EXERCISE REQUIREMENTS ▸ Find the word "follow" in the data. Return every line where it appears.

STORED DATA ▸
== == ==

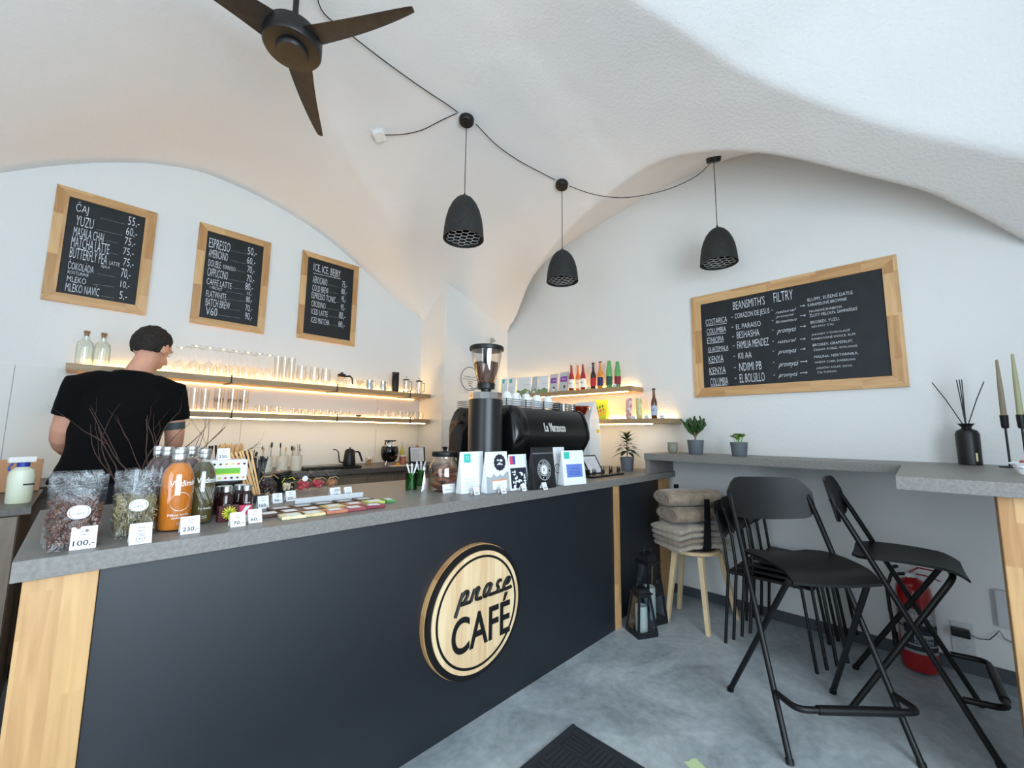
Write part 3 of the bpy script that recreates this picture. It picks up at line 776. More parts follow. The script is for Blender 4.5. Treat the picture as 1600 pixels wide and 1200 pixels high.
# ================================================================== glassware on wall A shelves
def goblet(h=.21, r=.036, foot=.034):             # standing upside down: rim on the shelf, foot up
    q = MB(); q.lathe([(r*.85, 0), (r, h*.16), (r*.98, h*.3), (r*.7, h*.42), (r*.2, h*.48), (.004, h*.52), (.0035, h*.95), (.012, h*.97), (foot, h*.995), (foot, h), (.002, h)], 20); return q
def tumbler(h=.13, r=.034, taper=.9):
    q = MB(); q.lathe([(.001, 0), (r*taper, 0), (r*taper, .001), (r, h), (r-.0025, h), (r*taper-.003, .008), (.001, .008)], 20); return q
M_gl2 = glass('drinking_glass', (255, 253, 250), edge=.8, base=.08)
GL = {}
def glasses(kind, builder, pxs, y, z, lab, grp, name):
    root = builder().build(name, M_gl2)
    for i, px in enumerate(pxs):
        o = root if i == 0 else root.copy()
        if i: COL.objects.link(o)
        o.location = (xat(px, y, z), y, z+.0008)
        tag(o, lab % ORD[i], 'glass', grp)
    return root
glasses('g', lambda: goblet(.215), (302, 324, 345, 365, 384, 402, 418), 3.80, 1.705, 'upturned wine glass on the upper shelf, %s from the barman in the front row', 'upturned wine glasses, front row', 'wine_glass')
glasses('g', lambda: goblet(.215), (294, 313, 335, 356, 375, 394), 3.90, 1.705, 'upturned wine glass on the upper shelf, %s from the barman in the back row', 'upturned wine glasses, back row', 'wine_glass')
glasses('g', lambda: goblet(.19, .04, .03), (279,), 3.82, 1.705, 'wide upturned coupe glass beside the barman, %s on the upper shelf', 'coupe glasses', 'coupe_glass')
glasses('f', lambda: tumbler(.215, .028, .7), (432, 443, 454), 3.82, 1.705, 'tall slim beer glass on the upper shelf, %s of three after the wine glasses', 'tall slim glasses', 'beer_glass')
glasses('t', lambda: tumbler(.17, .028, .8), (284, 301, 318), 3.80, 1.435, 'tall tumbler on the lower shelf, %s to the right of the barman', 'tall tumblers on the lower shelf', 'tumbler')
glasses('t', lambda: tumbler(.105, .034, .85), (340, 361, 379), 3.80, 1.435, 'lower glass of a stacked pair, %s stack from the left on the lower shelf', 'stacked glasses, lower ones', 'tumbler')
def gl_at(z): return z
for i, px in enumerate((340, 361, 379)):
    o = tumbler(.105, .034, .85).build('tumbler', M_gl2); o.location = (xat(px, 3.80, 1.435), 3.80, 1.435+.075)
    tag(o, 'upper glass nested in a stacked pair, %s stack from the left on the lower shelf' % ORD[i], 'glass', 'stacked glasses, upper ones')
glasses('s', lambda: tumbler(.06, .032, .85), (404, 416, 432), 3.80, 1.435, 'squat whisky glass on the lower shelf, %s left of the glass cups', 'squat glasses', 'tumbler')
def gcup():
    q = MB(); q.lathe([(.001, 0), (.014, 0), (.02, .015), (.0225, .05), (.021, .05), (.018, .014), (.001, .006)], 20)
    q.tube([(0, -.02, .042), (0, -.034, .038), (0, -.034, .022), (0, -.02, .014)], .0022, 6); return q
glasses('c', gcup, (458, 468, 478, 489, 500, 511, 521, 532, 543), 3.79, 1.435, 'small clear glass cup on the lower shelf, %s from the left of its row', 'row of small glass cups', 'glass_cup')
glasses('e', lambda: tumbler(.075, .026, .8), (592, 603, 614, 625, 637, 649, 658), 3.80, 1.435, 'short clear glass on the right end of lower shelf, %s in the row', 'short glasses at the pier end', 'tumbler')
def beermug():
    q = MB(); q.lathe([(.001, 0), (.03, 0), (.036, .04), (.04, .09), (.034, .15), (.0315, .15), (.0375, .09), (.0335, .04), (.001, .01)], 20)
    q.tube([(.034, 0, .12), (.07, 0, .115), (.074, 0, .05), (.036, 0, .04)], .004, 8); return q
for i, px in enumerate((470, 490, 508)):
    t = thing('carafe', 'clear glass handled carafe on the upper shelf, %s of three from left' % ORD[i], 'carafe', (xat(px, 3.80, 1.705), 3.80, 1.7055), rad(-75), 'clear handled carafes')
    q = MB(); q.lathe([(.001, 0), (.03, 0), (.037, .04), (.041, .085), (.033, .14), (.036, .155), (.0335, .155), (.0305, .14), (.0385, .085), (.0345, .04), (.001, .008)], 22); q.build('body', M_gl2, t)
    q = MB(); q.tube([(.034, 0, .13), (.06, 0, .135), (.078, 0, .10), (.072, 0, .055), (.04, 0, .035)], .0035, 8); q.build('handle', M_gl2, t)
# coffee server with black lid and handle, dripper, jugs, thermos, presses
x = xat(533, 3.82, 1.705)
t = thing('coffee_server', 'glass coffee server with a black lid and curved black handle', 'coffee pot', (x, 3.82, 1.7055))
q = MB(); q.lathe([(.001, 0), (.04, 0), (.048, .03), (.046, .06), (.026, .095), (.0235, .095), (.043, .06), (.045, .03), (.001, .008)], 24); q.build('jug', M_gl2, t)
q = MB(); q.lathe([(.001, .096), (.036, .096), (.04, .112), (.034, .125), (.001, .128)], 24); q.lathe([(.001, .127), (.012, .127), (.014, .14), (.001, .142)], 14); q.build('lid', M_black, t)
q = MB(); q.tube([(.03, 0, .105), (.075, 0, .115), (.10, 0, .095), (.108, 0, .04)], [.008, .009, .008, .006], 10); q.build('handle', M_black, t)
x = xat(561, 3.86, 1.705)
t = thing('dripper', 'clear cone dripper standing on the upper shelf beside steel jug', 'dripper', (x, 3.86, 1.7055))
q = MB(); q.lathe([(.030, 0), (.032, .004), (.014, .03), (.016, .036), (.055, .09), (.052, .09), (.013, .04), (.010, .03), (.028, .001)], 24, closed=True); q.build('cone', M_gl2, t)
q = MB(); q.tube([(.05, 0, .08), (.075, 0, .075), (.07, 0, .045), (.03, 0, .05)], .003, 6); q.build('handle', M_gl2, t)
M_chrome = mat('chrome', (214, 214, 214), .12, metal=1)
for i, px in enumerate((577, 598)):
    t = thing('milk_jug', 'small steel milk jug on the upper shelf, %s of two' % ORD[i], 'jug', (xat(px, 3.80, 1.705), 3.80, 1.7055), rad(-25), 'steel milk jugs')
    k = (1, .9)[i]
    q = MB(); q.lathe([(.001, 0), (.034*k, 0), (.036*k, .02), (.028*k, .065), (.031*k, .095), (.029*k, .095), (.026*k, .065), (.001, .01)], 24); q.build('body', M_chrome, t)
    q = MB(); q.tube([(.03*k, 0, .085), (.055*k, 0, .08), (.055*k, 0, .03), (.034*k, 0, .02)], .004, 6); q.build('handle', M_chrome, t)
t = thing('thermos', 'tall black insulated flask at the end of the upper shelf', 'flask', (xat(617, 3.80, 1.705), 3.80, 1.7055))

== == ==

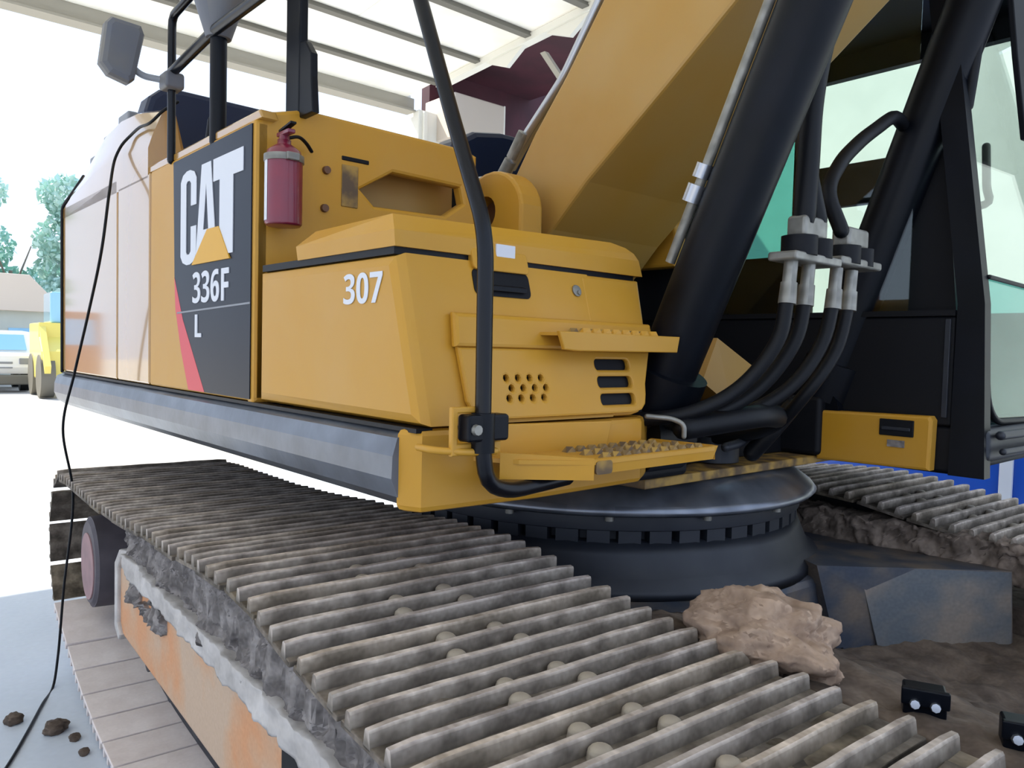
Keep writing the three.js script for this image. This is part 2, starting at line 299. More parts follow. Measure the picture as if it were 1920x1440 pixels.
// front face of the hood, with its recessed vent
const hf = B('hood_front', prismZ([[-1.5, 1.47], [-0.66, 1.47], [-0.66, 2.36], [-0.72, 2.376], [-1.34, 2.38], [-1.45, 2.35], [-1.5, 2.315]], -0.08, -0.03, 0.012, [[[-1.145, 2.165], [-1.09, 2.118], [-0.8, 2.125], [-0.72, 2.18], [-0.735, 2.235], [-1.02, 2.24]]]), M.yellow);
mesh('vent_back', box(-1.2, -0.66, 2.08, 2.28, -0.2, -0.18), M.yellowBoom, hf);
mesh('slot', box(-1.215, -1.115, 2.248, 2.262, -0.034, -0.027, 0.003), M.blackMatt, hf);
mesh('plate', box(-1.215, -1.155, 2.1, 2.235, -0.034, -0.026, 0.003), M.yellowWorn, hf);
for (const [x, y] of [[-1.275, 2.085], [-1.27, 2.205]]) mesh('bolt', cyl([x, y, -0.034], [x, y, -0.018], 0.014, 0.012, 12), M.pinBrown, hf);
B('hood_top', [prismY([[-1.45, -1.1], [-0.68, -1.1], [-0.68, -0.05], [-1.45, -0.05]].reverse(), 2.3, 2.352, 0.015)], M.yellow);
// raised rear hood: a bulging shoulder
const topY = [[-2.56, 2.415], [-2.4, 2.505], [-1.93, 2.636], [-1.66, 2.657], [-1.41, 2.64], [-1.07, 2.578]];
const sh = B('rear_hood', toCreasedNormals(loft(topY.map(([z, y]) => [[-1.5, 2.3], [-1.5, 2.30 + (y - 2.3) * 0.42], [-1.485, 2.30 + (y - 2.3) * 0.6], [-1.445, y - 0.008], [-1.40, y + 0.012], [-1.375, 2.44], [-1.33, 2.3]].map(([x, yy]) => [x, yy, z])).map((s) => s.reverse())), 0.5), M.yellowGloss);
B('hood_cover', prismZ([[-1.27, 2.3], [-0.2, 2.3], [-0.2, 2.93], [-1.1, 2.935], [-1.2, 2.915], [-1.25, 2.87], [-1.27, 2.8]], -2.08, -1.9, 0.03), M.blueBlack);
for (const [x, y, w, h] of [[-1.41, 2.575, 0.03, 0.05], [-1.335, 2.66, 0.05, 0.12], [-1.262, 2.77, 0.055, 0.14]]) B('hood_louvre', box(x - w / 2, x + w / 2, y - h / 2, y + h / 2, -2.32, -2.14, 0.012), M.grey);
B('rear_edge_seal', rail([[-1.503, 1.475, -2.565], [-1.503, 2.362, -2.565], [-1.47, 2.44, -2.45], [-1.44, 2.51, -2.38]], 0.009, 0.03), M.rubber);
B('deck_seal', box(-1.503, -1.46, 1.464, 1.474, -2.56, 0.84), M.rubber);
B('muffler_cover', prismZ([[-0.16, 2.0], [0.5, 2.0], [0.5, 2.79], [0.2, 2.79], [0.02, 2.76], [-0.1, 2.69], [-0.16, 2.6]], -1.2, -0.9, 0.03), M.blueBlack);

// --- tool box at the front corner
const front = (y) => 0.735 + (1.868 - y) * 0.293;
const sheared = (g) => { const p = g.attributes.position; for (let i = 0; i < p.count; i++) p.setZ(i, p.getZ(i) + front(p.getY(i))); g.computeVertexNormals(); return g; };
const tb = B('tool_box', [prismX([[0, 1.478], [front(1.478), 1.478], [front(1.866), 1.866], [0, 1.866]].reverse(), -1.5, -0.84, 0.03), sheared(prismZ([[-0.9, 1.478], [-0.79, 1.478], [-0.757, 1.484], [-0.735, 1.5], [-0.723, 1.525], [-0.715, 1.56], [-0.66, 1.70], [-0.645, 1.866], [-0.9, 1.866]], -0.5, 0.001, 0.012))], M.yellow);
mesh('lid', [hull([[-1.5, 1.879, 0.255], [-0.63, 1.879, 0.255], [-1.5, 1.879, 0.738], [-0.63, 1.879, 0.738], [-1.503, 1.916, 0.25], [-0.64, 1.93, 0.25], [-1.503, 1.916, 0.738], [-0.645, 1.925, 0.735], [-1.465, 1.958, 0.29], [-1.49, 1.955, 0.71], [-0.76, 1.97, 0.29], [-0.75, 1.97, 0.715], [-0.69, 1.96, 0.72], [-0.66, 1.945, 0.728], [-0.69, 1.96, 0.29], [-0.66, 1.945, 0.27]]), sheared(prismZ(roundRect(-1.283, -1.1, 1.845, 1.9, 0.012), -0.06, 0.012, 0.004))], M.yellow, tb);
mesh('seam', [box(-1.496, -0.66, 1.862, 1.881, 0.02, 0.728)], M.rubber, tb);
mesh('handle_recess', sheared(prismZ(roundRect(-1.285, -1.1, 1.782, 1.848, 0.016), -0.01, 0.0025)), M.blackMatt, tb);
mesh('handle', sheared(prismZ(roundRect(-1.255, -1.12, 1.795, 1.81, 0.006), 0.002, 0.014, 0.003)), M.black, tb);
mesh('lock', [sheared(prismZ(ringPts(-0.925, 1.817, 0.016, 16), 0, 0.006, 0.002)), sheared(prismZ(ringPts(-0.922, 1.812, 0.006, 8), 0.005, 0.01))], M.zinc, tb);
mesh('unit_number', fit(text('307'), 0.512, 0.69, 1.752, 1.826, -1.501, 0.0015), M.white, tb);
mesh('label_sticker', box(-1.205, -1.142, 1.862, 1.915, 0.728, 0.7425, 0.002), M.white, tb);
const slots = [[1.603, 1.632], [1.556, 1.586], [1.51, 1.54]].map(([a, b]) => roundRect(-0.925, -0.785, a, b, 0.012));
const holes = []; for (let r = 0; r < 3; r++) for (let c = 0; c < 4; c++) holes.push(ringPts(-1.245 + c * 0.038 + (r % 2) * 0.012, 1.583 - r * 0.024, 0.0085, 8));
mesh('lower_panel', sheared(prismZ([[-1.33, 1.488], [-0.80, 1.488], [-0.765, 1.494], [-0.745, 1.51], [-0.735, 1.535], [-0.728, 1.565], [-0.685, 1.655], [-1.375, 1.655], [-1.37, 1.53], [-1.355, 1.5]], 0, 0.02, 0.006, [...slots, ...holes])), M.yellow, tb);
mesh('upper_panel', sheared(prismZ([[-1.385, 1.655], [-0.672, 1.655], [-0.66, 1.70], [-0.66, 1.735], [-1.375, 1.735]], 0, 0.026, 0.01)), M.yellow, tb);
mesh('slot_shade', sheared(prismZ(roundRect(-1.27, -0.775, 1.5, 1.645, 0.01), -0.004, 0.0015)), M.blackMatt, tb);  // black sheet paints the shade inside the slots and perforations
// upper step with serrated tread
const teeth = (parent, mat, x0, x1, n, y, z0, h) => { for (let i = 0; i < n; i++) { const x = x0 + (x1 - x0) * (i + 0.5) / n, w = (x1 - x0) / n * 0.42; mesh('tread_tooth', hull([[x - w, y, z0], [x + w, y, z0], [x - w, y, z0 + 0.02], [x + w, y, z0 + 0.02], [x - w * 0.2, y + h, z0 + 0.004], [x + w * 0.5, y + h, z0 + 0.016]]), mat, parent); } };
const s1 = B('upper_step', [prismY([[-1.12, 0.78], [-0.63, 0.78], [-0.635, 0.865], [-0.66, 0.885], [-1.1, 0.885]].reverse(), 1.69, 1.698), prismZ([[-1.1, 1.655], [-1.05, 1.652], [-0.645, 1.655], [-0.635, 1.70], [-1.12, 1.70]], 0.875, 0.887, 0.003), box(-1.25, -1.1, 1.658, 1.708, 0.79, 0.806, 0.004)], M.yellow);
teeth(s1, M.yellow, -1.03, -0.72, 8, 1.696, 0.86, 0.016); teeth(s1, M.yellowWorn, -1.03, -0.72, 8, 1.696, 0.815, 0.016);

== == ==

ANSWER TO THIS PROBLEM ▸
Write part 3 of the bpy script that recreates this picture. It picks up at line 776. More parts follow. The script is for Blender 4.5. Treat the picture as 1600 pixels wide and 1200 pixels high.
Keep writing the three.js script for this image. This is part 2, starting at line 299. More parts follow. Measure the picture as if it were 1920x1440 pixels.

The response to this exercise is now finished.